The highlight of her success was her showdown with Olympian Maana Patel, seven years her senior. In juniors, she bettered two of Maana’s records and in seniors she beat the Gujarat swimmer to the gold across 50m, 100m and 200m.
“How much ever I tried to avoid, it was at the back of my mind,” says Ridhima. “But I knew that I had also trained for it and was as strong as her.”
Eye on timings
Gold medals weren’t her targets, but timings. And she only missed rewriting Maana’s National record in 50m backstroke by 0.05 seconds and in 100m backstroke by 0.07.
“I just swim to get a time and it doesn’t matter even if I get the silver. I am half a second off the best Indian performance in 100m (Maana’s 1:03.77 in Belgrade). If I keep going at this pace, I can better it. To qualify for Asian Games 2022 is my main target.”
Her run at the nationals and her age can give the impression that Ridhima has just exploded on to the National scene. But her coach at the Basavanagudi Aquatic Centre, John Christopher, believes her rise has been more steady than steep.

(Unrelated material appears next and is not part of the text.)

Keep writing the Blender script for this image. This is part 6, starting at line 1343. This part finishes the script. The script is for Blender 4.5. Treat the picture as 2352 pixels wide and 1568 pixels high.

“Four years back she was 1:11 in 100m backstroke and slowly she has progressed to 1:04,” Christopher says. “By March-May, I expect her to go 1:03. I won’t say that she will go 1:01. I won’t say that she will be in the Olympics. She just has to put her head down and keep working.”
In that quest, Ridhima has her parents’ full backing and with a brother who played national-level basketball and father volleyball, she has people who understand the hardships of a sportsperson. The Delhi Public School (South) student appears primed for success.